Herp Albert & the Tijuana Brass have an Ameriachi Christmas
Lawrance M. Bernabo | The Zenith City, Duluth, Minnesota | 11/23/2003
(4 out of 5 stars)
"After "Whipped Cream & Other Delights" the "Christmas Album" is actually one of the better albums put out by Herb Alpert and the Tijuana Brass. One of the most successful instrumental performers in music history, Albert shared arrangement duties on this 1968 album with Shorty Rogers, the "cool jazz" trumpeter, with Albert setting up the brass and Rogers the strings. The result is ten tracks of mostly familiar Christmas songs done in the Tijuana Brass' Ameriachi style works for the most part. "My Favorite Things" and "Sleigh Ride" have their problems, but most of these songs work, especially if you are partial to the Tijuana Brass sound.
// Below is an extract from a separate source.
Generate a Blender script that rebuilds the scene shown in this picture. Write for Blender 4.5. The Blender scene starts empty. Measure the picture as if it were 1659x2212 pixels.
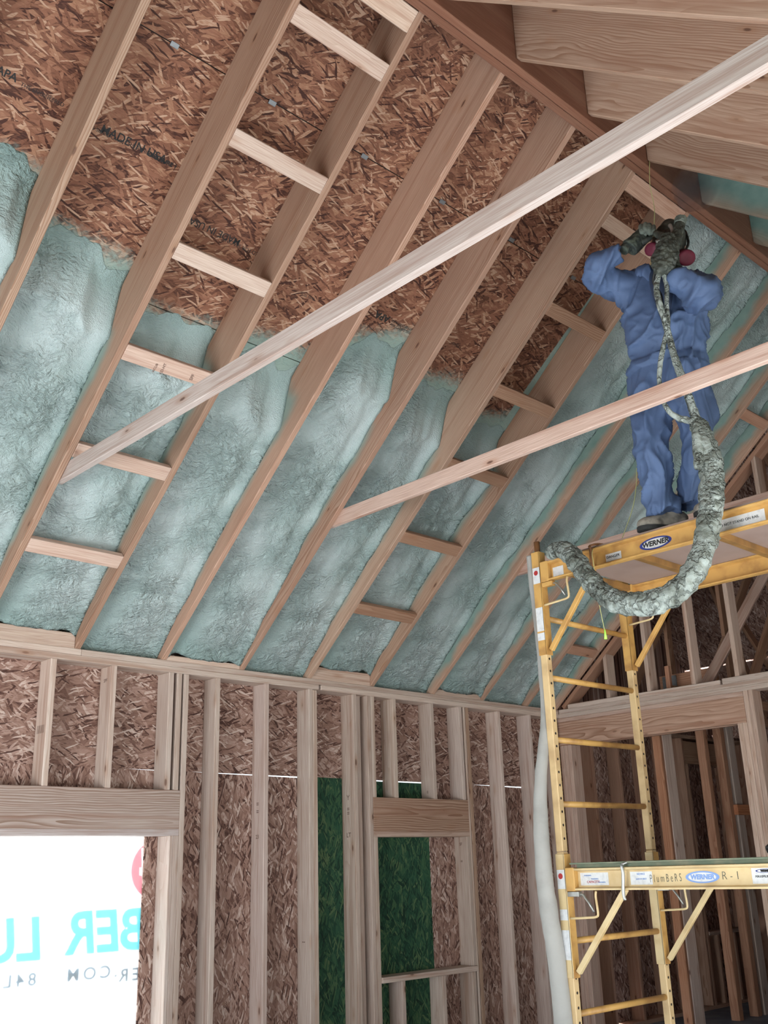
import bpy, bmesh, math, random
from mathutils import Vector, Matrix, noise
V = Vector
scn = bpy.context.scene
COL = scn.collection
random.seed(7)
# ---------------------------------------------------------------- camera, world, lamps, exposure
W, H, F = 1659, 2212, 2209.64
CAM = V((-2.753, -5.710, 1.55))
ya, pi_, ro = math.radians(44.0287), math.radians(19.1797), math.radians(-1.7992)
FW = V((math.sin(ya)*math.cos(pi_), math.cos(ya)*math.cos(pi_), math.sin(pi_)))
_r = V((math.cos(ya), -math.sin(ya), 0)); _u = _r.cross(FW)
RT = _r*math.cos(ro) + _u*math.sin(ro); UP = -_r*math.sin(ro) + _u*math.cos(ro)
cd = bpy.data.cameras.new('camera'); cam = bpy.data.objects.new('camera', cd); COL.objects.link(cam)
cd.sensor_fit = 'VERTICAL'; cd.sensor_height = 36; cd.lens = F/H*36; cd.clip_end = 200
M3 = Matrix((RT, UP, -FW)).transposed()
cam.matrix_world = Matrix.Translation(CAM) @ M3.to_4x4()
scn.camera = cam
def ray(x, y): return FW + RT*((x-W/2)/F) - UP*((y-H/2)/F)
def atX(x, y, X): d = ray(x, y); return CAM + d*((X-CAM.x)/d.x)
def atY(x, y, Y): d = ray(x, y); return CAM + d*((Y-CAM.y)/d.y)
def atZ(x, y, Z): d = ray(x, y); return CAM + d*((Z-CAM.z)/d.z)

world = bpy.data.worlds.new('daylight'); scn.world = world; world.use_nodes = True
bg = world.node_tree.nodes['Background']
bg.inputs[0].default_value = (0.86, 0.94, 1.0, 1); bg.inputs[1].default_value = 1.7
def area(name, loc, target, sx, sy, power, col):
    l = bpy.data.lights.new(name, 'AREA'); l.shape = 'RECTANGLE'; l.size = sx; l.size_y = sy; l.energy = power; l.color = col
    o = bpy.data.objects.new(name, l); COL.objects.link(o); o.location = loc
    o.rotation_euler = (V(target)-V(loc)).to_track_quat('-Z', 'Y').to_euler(); return o
area('daylight_left_opening', (-4.45, -3.0, 1.15), (0.8, -1.6, 1.5), 3.0, 1.8, 200, (0.84, 0.93, 1.0))
area('daylight_front_opening', (0.6, -6.25, 1.2), (1.6, -1.0, 1.3), 3.6, 1.9, 12, (0.84, 0.93, 1.0))
area('daylight_back_opening', (-0.6, 0.35, 1.1), (-0.6, -3.0, 1.6), 2.6, 1.7, 60, (0.92, 0.97, 1.0))
sl = bpy.data.lights.new('sun', 'SUN'); sl.energy = 40; sl.angle = .012; sl.color = (.90, .96, 1.0)
so = bpy.data.objects.new('sun', sl); COL.objects.link(so); so.rotation_euler = V((.12, .70, -.62)).to_track_quat('-Z', 'Y').to_euler()
scn.view_settings.view_transform = 'Standard'; scn.view_settings.look = 'None'
scn.view_settings.exposure = 0.0; scn.view_settings.gamma = 1.0; scn.view_settings.use_curve_mapping = False
scn.cycles.use_denoising = True; scn.cycles.use_adaptive_sampling = True; scn.cycles.adaptive_threshold = .06; scn.cycles.adaptive_min_samples = 20; scn.cycles.max_bounces = 7; scn.cycles.diffuse_bounces = 4; scn.cycles.glossy_bounces = 2; scn.cycles.volume_bounces = 0
scn.cycles.sample_clamp_indirect = 8

# ---------------------------------------------------------------- node helpers / materials
def mat_new(name):
    m = bpy.data.materials.new(name); m.use_nodes = True; nt = m.node_tree
    return m, nt, nt.nodes['Principled BSDF']
class NB:
    def __init__(s, nt): s.nt = nt; s.n = nt.nodes; s.l = nt.links
    def put(s, sock, v):
        if v is None: return
        if hasattr(v, 'is_linked') or isinstance(v, bpy.types.NodeSocket): s.l.new(v, sock)
        else: sock.default_value = v
    def math(s, op, a, b=None, c=None, clamp=False):
        n = s.n.new('ShaderNodeMath'); n.operation = op; n.use_clamp = clamp
        for i, v in enumerate((a, b, c)): s.put(n.inputs[i], v)
        return n.outputs[0]
    def vmath(s, op, a, b=None, sc=None):
        n = s.n.new('ShaderNodeVectorMath'); n.operation = op; s.put(n.inputs[0], a)
        if b is not None: s.put(n.inputs[1], b)
        if sc is not None: s.put(n.inputs['Scale'], sc)
        return n.outputs[0]
    def mix(s, f, a, b, bt='MIX'):
        n = s.n.new('ShaderNodeMix'); n.data_type = 'RGBA'; n.blend_type = bt
        s.put(n.inputs[0], f); s.put(n.inputs[6], a); s.put(n.inputs[7], b); return n.outputs[2]
    def coord(s, k='Object'): return s.n.new('ShaderNodeTexCoord').outputs[k]
    def mapping(s, v, loc=(0,0,0), rot=(0,0,0), sc=(1,1,1)):
        n = s.n.new('ShaderNodeMapping'); s.l.new(v, n.inputs[0]); n.inputs[1].default_value = loc; n.inputs[2].default_value = rot; n.inputs[3].default_value = sc; return n.outputs[0]
    def noise(s, v, scale, detail=2, rough=.5, out=0):
        n = s.n.new('ShaderNodeTexNoise'); s.l.new(v, n.inputs['Vector']); n.inputs['Scale'].default_value = scale; n.inputs['Detail'].default_value = detail; n.inputs['Roughness'].default_value = rough; return n.outputs[out]
    def voro(s, v, scale, dim='3D', rnd=1):
        n = s.n.new('ShaderNodeTexVoronoi'); n.voronoi_dimensions = dim; s.l.new(v, n.inputs['Vector']); n.inputs['Scale'].default_value = scale; n.inputs['Randomness'].default_value = rnd; return n.outputs
    def ramp(s, f, stops):
        n = s.n.new('ShaderNodeValToRGB'); s.l.new(f, n.inputs[0]); e = n.color_ramp.elements
        while len(e) < len(stops): e.new(0.5)
        for i, (p, c) in enumerate(stops): e[i].position = p; e[i].color = (*c, 1)
        return n.outputs[0]
    def sep(s, v): n = s.n.new('ShaderNodeSeparateXYZ'); s.l.new(v, n.inputs[0]); return n.outputs
    def comb(s, x, y, z):
        n = s.n.new('ShaderNodeCombineXYZ')
        for i, v in enumerate((x, y, z)): s.put(n.inputs[i], v)
        return n.outputs[0]
    def maprange(s, v, a, b, c=0., d=1., smooth=True):
        n = s.n.new('ShaderNodeMapRange'); s.l.new(v, n.inputs[0]); n.interpolation_type = 'SMOOTHSTEP' if smooth else 'LINEAR'
        for i, k in enumerate((a, b, c, d)): n.inputs[i+1].default_value = k
        return n.outputs[0]
    def bump(s, h, strength, dist):
        n = s.n.new('ShaderNodeBump'); s.l.new(h, n.inputs['Height']); n.inputs['Strength'].default_value = strength; n.inputs['Distance'].default_value = dist; return n.outputs[0]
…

Rogers does the cool introductions to several of the songs, and we discover that for some reason the Tijuana Brass liked to do a lot of jingle songs, which explains why you have not only "Jingle Bells," "The Bell That Couldn't Jingle," and "Jingle Bell Rock." This "Christmas Album" ends on a note of class with Bach's "Jesu, Joy of Man's Desiring." This album came out at the end of Herb Alpert's best year, when he had his only #1 single with Burt Bacharach's "This Guy's in Love With You." This "Christmas Album" was the group's fifth album to hit #1 on the Billboard pop charts (and the last except for their "The Best of the Brass" hit collection)."